Every now and then you walk into a gallery and think wow, what an unique show! This happened to me at the ICA in Philadelphia when I entered the upstairs galleries and started looking around the pictures, interactive displays, videos and images. For a start Stefan Sagmeister has drawn on the walls. There is an immediacy to the writing that you do not get with the carefully placed notices of more typical exhibitions.
Sagmeister is an Austrian graphic designer who lives in New York. He has worked with many big names and is best known for his album covers for bands such as Lou Reed and The Rolling Stones. He worked for Tibor Kalman’s M&Co before launching Sagmeister Inc.
He has written best selling books, won awards and Emmys and is, it appears, an all round good guy. This exhibition examines his ten year exploration of happiness.
Happiness seems to be the aim of everyone yet very few people seem to attain it.
Sagmeister uses himself as an object to study, analysing his feelings and working through his thesis – can you train yourself to be happy in the same way you can train your body to be stronger?

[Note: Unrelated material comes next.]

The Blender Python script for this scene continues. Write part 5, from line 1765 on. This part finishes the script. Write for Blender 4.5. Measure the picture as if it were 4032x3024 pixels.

Would we have richer lives if we took more risks? Sagmeister investigates this by forcing himself to undertake things he doesn’t want to do – giving strangers compliments and flowers – and seeing if it raises his his well-being. He gave himself weekly ratings and it seemed to be true – the more risks he took the happier he was. Asking where someone got their coffee from, asking the taxi driver to turn down the radio – he proved that having guts worked out for him, a message that everyone can take from the show.
Sagmeister recommends that everyone keeps a diary, to look back and see how you felt and be able to notice changes in yourself. He notes that the so-called deep thinkers have generally looked at happiness as shallow.
But he also analyses love, with a large display that looks at how love affects happiness and changes over time.
Happiness seems an illusory target that most people dream of but do not achieve. Through many other diagrams, videos and wall-pieces Sagmeister analyses the make up of happiness and finds much that does not add to human happiness. It is his forcing of himself to take risks that appears to bring the biggest change to his feelings, which is a challenge to everyone who sees the show.